Lastly, and I think I will add this to the piecing thread, our perspectives of how many assaults he made on the M are quite different. I viewed my H as killing our M with a 1000 cuts -- every lie, deception, selfishness and hurt he caused -- and each one stung as much as the next. He does not see it that way! Yes, he feels remorse for each cut, but he did not see each as it's own intentional assault. He feels that this was one giant mistake and that these are all fragments of that, as they were all interconnected. You cannot have an A without lies and you cannot lie without hiding things and on and on .... I think I'm starting to really get it more now. Again, this has taken me years.
YES!!! You are exactly right. I think you are on to something big here, Blu.
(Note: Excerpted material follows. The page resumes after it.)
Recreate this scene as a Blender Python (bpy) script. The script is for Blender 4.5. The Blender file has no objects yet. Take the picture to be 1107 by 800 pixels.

The WS apologizes for the A, and sees that as an all inclusive apology. Maybe this is where frustration comes from both sides. The betrayed spouse needs to hear individual apologies............say like, an apology for a certain text message, or a particular night the WS did not come home, for lying, etc..........and the wayward spouse is thinking, "Why do you continue to bring this stuff up, when I've already apologized?" In the WS's head, apologizing for the A has an umbrella effect that covers everything during that period of time.
When the WS apologizes, I think they just want to put everything behind them and for the MR to move forward. However, the LBS can't move forward until they have healing, and that healing may require more clarification and another apology from the WS. Not every WS and LBS fall under this description.
It is not about what you feel should work in your M. It is about doing the work that gets the right results. Do what works!